Brian Eno: Film Music (1976–2020)

Opal / Universal

The worst toilet in Scotland. A skinny heroin addict enters a filthy, broken stall at the back of a bookmakers. The scene shifts into dream-like fantasy as the youth tries desperately to retrieve the suppositories he’s accidentally jettisoned into the bowl, in the process diving down the porcelain into a world of sub-aquatic serenity. As he swims to the bottom, a gentle, ethereal soundscape of country guitar and steady bass notes begins to rise up, all watery tones and beatific, almost elegiac, melodic layers. It’s ‘Trainspotting’, of course. The cue is ‘Deep Blue Day’ by Brian Eno, originally from his 1983 album, ‘Apollo: Atmospheres And Soundtracks’.


Film music has been an omnipresent fascination of Eno’s solo career, both in terms of commissions for soundtracks, but also as an early exponent of the imaginary score. In 1978, ‘Music For Films’ acted like a calling card. A collection of hypothetical soundtrack pieces, most were subsequently picked up by production companies and used for real.
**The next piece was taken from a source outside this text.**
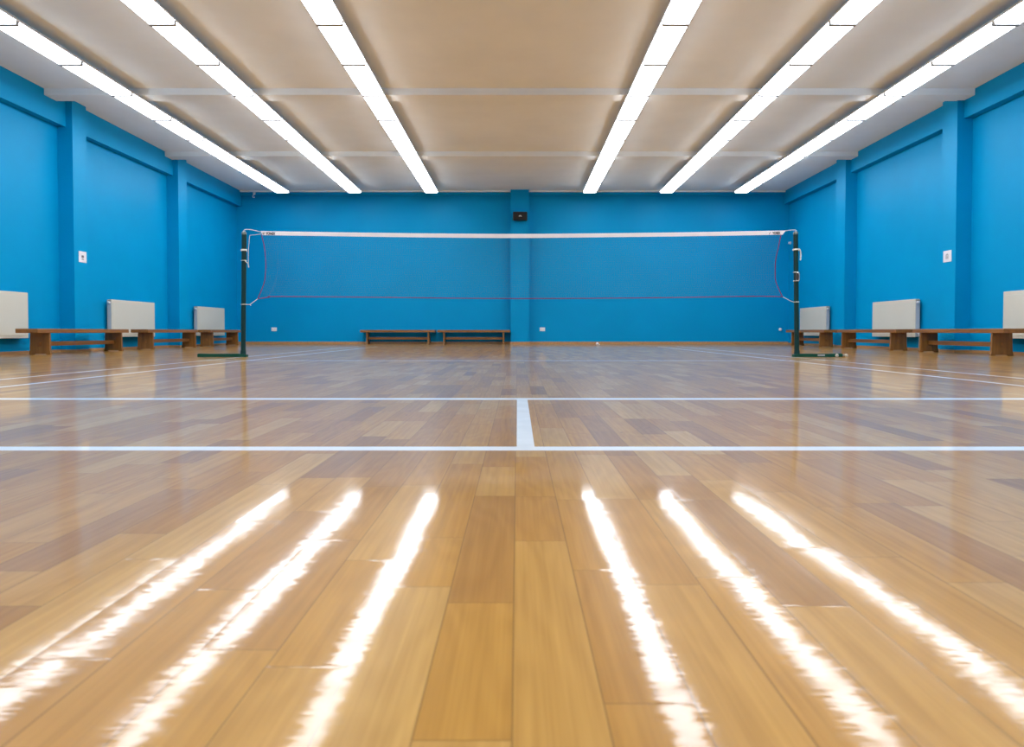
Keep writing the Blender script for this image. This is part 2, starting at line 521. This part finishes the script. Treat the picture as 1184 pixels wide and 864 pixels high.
# ------------------------------------------------------------------ gymnastic benches
def bench(x, y, length, side, label, near, far, rz=0.0, hook=None, group='long wooden gym benches'):
    """local y = length; local x>0 towards the room for side=+1. origin at the middle of the near end on the floor"""
    root = tag(empty('gym_bench', (x, y, 0), rz), label, 'bench', group)
    W = 0.27; H = 0.320; t = 0.052
    bm = bmesh.new()
    add_box(bm, (-W/2, 0, H-t), (W/2, length, H), 0.006)
    obj('seat', bm, M_bench, root)
    def support(yc):
        bm = bmesh.new()
        poly = [(-0.132, 0), (-0.085, 0), (-0.075, 0.012), (0.075, 0.012), (0.085, 0), (0.132, 0), (0.131, 0.02),
                (0.122, 0.05), (0.116, H-t+0.001), (-0.116, H-t+0.001), (-0.122, 0.05), (-0.131, 0.02)]
        add_prism(bm, poly, 'y', yc-0.017, yc+0.017)
        obj('support', bm, M_benchleg, root)
    support(near); support(length-far)
    bm = bmesh.new()
    add_box(bm, (-0.016, near-0.03, 0.105), (0.016, length-far+0.03, 0.160), 0.003)
    obj('stretcher', bm, M_bench, root)
    if hook:
        yh = length if hook > 0 else 0.0
        bm = bmesh.new()
        for xx in (-0.07, 0.07):
            a, c = sorted((yh, yh+hook*0.004))
            add_box(bm, (xx-0.022, a, H-t+0.004), (xx+0.022, c, H-0.004))
            a, c = sorted((yh+hook*0.004, yh+hook*0.02))
            add_box(bm, (xx-0.022, a, H-0.014), (xx+0.022, c, H-0.008))
        obj('hook', bm, M_silver, root)
    return root

BLX = -5.76 - 0.135
bench(BLX, 8.83, 2.08, 1, 'long brown wooden bench nearest the camera beside the left wall', 0.26, 0.17, hook=1)
bench(BLX, 11.47, 1.80, 1, 'brown wooden bench second along the left wall, in front of the middle left radiator', 0.20, 0.06)
bench(-5.83-0.135, 13.98, 1.53, 1, 'short brown wooden bench in the far left corner beside the left net post', 0.16, 0.12)
BRX = 5.56 + 0.135
bench(BRX, 8.405, 1.94, 1, 'long brown wooden bench nearest the camera beside the right wall', 0.24, 0.17, hook=1)
bench(BRX, 10.79, 2.00, 1, 'brown wooden bench second along the right wall, in front of the middle right radiator', 0.20, 0.16)
bench(BRX, 13.32, 1.90, 1, 'brown wooden bench in the far right corner behind the right net post', 0.24, 0.28)
bench(-3.509, 16.545, 1.673, 1, 'brown wooden bench against the far wall, left of the pair', 0.15, 0.15, rz=-math.pi/2)
bench(-1.788, 16.545, 1.630, 1, 'brown wooden bench against the far wall, touching the blue centre pilaster', 0.15, 0.15, rz=-math.pi/2)

# ------------------------------------------------------------------ badminton posts
YN = 8.25
KN = YN/8.81
def nz(x, z): return (x*KN, YN, 0.285 + (z-0.285)*KN)
def post(x, lean, side, label):
    """side -1: base runs outward to the left, +1 to the right"""
    root = tag(empty('net_post', (x, YN, 0)), label, 'net post', 'badminton net posts')
    H = nz(0, 1.478)[2]
    r = 0.026
    bm = bmesh.new()
    add_tube(bm, [(0, 0, 0.030), (lean, 0, H-0.03)], r, 16)
    obj('pole', bm, M_green, root, False)
    bm = bmesh.new()
    add_tube(bm, [(lean, 0, H-0.032), (lean, 0, H-0.010), (lean, 0, H)], [r+0.0008, r+0.0008, r-0.010], 16)
    cap = obj('cap', bm, M_capm, root, False)
    bm = bmesh.new()                                   # groove wheel in the cap that the cord runs over
    add_tube(bm, [(lean, -0.008, H+0.004), (lean, 0.008, H+0.004)], 0.011, 14)
    obj('cord_pulley', bm, M_chrome, cap)
    # base: tapered heavy bar with a sole plate
    L = 0.50
    bm = bmesh.new()
    poly = [(-side*0.042, 0.0), (-side*0.042, 0.028), (side*0.04, 0.038), (side*(L-0.16), 0.036), (side*(L-0.02), 0.040), (side*L, 0.034), (side*L, 0.0)]
    add_prism(bm, poly, 'y', -0.035, 0.035)
    obj('base', bm, M_greenb, root)
    bm = bmesh.new()
    add_tube(bm, [(0, 0, 0.030), (0, 0, 0.075)], [r+0.006, r+0.003], 16)
    obj('socket_collar', bm, M_green, root)
    return root, H
lp, HP = post(-3.076, 0.022, -1, 'dark green net post on the left side of the court, base bar pointing left')
rp, HP = post(3.140, -0.025, 1, 'dark green net post on the right side of the court, base bar pointing right')
# transport wheels and tensioner of the right post
for xx in (0.43, 0.535):
    bm = bmesh.new()
    add_tube(bm, [(xx, -0.058, 0.018), (xx, -0.053, 0.018), (xx, -0.043, 0.018), (xx, -0.038, 0.018)], [0.013, 0.018, 0.018, 0.013], 16)
    wh = obj('wheel', bm, M_wheel, rp)
    obj('axle', tube([(xx, -0.064, 0.018), (xx, 0.034 if xx < 0.5 else -0.03, 0.018)], 0.006, 8), M_chrome, wh)
bm = bmesh.new(); add_box(bm, (0.485, -0.034, 0.008), (0.55, -0.022, 0.03), 0.003)
obj('wheel_bracket', bm, M_chrome, rp)
bm = bmesh.new(); add_box(bm, (0.22, -0.0365, 0.012), (0.30, -0.035, 0.030))
obj('base_plate_label', bm, M_silver, rp)
def lx(z): return 0 + (-0.025)*(z-0.03)/(HP-0.06)
za, zb = nz(0, 0.89)[2], nz(0, 0.993)[2]
bm = bmesh.new()
add_box(bm, (lx(za)-0.018, -0.040, za), (lx(zb)+0.018, -0.024, zb), 0.003)
tn = obj('tensioner', bm, M_raddark, rp)
bm = bmesh.new()
add_tube(bm, smooth_path([(lx(za)-0.02, -0.046, za+0.004), (lx(za)+0.012, -0.05, za+0.006), (lx(za)+0.014, -0.05, zb-0.02), (lx(zb)-0.008, -0.046, zb-0.004)], 5), 0.0055, 8)
obj('tensioner_lever', bm, M_chrome, tn, True)
for zz_ in (za, zb):
    ring = [(lx(zz_)+0.029*math.cos(t_*math.pi/8), 0.029*math.sin(t_*math.pi/8), zz_) for t_ in range(16)]
    obj('clamp', tube(ring, 0.005, 6, True), M_chrome, tn, True)

# ------------------------------------------------------------------ the net
net = tag(empty('badminton_net', (0, YN, 0)), 'badminton net with white top tape and thin crimson edge cords strung between the green posts', 'net')
def loc(p): v = nz(*p); return (v[0], 0.0, v[2])
top = [(-3.062, 1.485), (-2.045, 1.469), (-1.012, 1.457), (0.021, 1.451), (1.054, 1.459), (2.086, 1.471), (3.207, 1.492)]
bot = [(-3.042, 1.437), (-2.045, 1.422), (-1.012, 1.409), (0.021, 1.403), (1.054, 1.412), (2.087, 1.424), (3.169, 1.442)]
tp = smooth_path([loc(p) for p in top], 8); bp = smooth_path([loc(p) for p in bot], 8)
bm = bmesh.new()
rows = []
for a, c in zip(tp, bp):                              # folded tape: a flat loop 8 mm thick at the top
    o_ = Vector((0, 0.004, 0)); q = Vector((0, 0.0025, 0))
    rows.append([bm.verts.new(v) for v in (a-o_*0.7+Vector((0, 0, -0.002)), a, a+o_*0.7+Vector((0, 0, -0.002)), c+q, c-q)])
for i in range(len(rows)-1):
    for j in range(5):
        bm.faces.new((rows[i][j], rows[i][(j+1) % 5], rows[i+1][(j+1) % 5], rows[i+1][j]))
bm.faces.new(rows[0]); bm.faces.new(rows[-1][::-1])
tape = obj('top_tape', bm, M_tape, net)

# lettering printed on both ends of the tape
def lettering(text, x0, x1, zmid, h, slope):
    cu = D.curves.new('tape_text', 'FONT')
    cu.body = text; cu.size = 1.0; cu.extrude = 0.0
    cu.offset = 0.045
    tmp = D.objects.new('tmp_text', cu)
    C.objects.link(tmp)
    dg = bpy.context.evaluated_depsgraph_get()
    me = D.meshes.new_from_object(tmp.evaluated_get(dg))
    D.objects.remove(tmp)
    xs = [v.co.x for v in me.vertices]; ys = [v.co.y for v in me.vertices]
    for v in me.vertices:
        u = (v.co.x-min(xs))/(max(xs)-min(xs)); w = (v.co.y-min(ys))/(max(ys)-min(ys))
        X = x0+(x1-x0)*u
        v.co = Vector((X, -0.0052, zmid + slope*(X-(x0+x1)/2) + (w-0.5)*h))
    me.materials.clear(); me.materials.append(M_ink)
    o = D.objects.new('lettering', me); C.objects.link(o); o.parent = tape
    return o
lettering('YONEX', -3.001*KN, -2.886*KN, loc((0, 1.4545))[2], 0.031, -0.012)
lettering('YONEX', 3.047*KN, 3.142*KN, loc((0, 1.461))[2], 0.031, 0.018)
def mark(x, z, lean):
    bm = bmesh.new()
    add_prism(bm, [(x-0.008-lean, z-0.013), (x-0.002-lean, z-0.013), (x+0.004+lean, z+0.013), (x-0.002+lean, z+0.013)], 'y', -0.0056, -0.0050)
    obj('printed_mark', bm, M_ink, tape)
mark(-3.022*KN, loc((0, 1.456))[2], 0.0); mark(-3.032*KN, loc((0, 1.456))[2], -0.003)
mark(3.016*KN, loc((0, 1.457))[2], 0.004)

left = smooth_path([loc(p) for p in [(-3.053, 1.437), (-3.023, 1.303), (-3.008, 1.148), (-3.01, 0.993), (-3.031, 0.859), (-3.105, 0.678)]], 8)
right = smooth_path([loc(p) for p in [(3.151, 1.442), (3.121, 1.292), (3.091, 1.148), (3.085, 1.024), (3.095, 0.88), (3.175, 0.701)]], 8)
bottom = smooth_path([loc(p) for p in [(-3.105, 0.678), (-3.043, 0.685), (-2.96, 0.698), (-2.857, 0.704), (-1.532, 0.694), (-0.083, 0.68),
                                       (1.573, 0.689), (2.608, 0.704), (2.919, 0.707), (3.074, 0.704), (3.175, 0.701)]], 8)
for pts in (left, right, bottom):
    obj('edge_cord', tube(pts, 0.0050, 6), M_red, net, True)

# the netting: real threads on a 19 mm grid, stretched between tape and edge cords
def resample(pts, n):
    d = [0.0]
    for a, c in zip(pts, pts[1:]): d.append(d[-1]+(c-a).length)
    out = []; j = 0
    for i in range(n+1):
        s = d[-1]*i/n
        while j < len(d)-2 and d[j+1] < s: j += 1
        f = (s-d[j])/max(1e-9, d[j+1]-d[j])
        out.append(pts[j].lerp(pts[j+1], min(1, f)))
    return out
NU, NV = 300, 38
Tp = resample([v for v in bp], NU); Bp = resample(bottom, NU); Lp = resample(left, NV); Rp = resample(right, NV)
def patch(i, j):
    u = i/NU; v = j/NV
    return (Tp[i]*(1-v) + Bp[i]*v + Lp[j]*(1-u) + Rp[j]*u
            - (Tp[0]*(1-u)*(1-v) + Tp[NU]*u*(1-v) + Bp[0]*(1-u)*v + Bp[NU]*u*v))
bm = bmesh.new()
for i in range(1, NU):
    add_tube(bm, [patch(i, j) for j in range(0, NV+1, 2)], 0.00045, 3, caps=False)
for j in range(1, NV):
    add_tube(bm, [patch(i, j) for i in range(0, NU+1, 4)], 0.00045, 3, caps=False)
obj('netting', bm, M_mesh, net)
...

The music made under his ambient aesthetic was, in many ways, always destined for use in this way. An exercise in dramatic subtlety, his distinctive compositions were intricate, but ideally suited to the action taking place on screen. This is not because they lacked substance. If you listen to his work closely, there are frequently jarring moments of uncomfortable discordancy, such as on his theme from Yann Demange’s, ‘Top Boy’, or ‘Prophecy Theme’ from David Lynch’s ‘Dune’ or ‘Late Evening In Jersey’ from Michael Mann’s ‘Heat’. It’s those moments that create a palpable sense of mystery, uncertainty and tension, themselves the essential tools of the director.


By 1976, the starting point for this new compilation, Eno had already dabbled, attaching his music to work by avant-garde British director Malcolm Le Grice and the prolific Greek filmmaker Kostas Karagiannis. But the earliest work featured here is ‘Final Sunset’ from ‘Sebastiane’, which marks not only the beginning of his relationship with Derek Jarman, but the development of his pioneering concept of ambient music.


The set travels through an impressive roster of directors, from the big screen to small screen and on into art house. There is a crude split here too between the specifically commissioned and the ready-made, where a studio could easily find ample music to complement a particular scene from Eno’s expansive body of work. We also get unreleased pieces from his more recent commissions, ‘Design As Reduction’ from Gary Hustwit’s ‘Rams’ and, bringing us right up to date, ‘Reasonable Question’ from this year’s ‘We Are As Gods’ by David Alvarado and Jason Sussberg.


In both of these pieces, Eno’s signature tones are attached to jerky, unpredictable and almost self-generating rhythms. Remove those rhythms and they could easily be one of the two featured early pieces created for Derek Jarman – the aforementioned ‘Final Sunset’ and ‘Dover Beach’ from 1978’s ‘Jubilee’. In other hands, this might appear like a lack of progress on the composer’s part. In Eno’s case it reflects how deeply rooted his commitment is to this softly fluctuating form of music, both in his electronic structures and in his vocals – the plaintive, dubby ‘Under’ (from ‘Cool World’, directed by Ralph Bakshi) and the soulful cover of ‘You Don’t Miss Your Water’ (from Jonathan Demme’s ‘Married to the Mob’) contain Eno’s reassuring, almost chorally-arranged voice, positioned in such a way as to make it inseparable from the surrounding instrumentation.


Eno has never been in an exclusive relationship with electronics, and this isn’t an entirely electronic album. ‘Blood Red’ from a BBC ‘Arena’ piece on Francis Bacon has emotive, jazzy woodwind passages and a bed of chirping creatures, ‘Beach Sequence’, originally used in Michelangelo Antonioni’s ‘Beyond The Clouds’, is led by a haunting piano refrain from Bono, while ‘The Sombre’ from ‘Top Boy – Series 2’ sounds like it was created on a droning pump organ. The precise timbres rarely matter. Irrespective of what instrumentation Eno opts to employ, the result has the same textural levity.


Listened to as a whole, ‘Film Music (1976–2020)’ has a weightlessness, almost as if the title refers not to celluloid, but a gossamer-thin, almost ephemeral layer that precisely evokes what Eno does better than anyone else. It’s perhaps unlikely that his music would ever be used to augment a chase scene or the intensity of a Hitchcockian murder sequence, instead, his work, whether commissioned or borrowed from his back catalogue, has an openness that can make any scene, in any piece of film, by any director, significantly more engaging.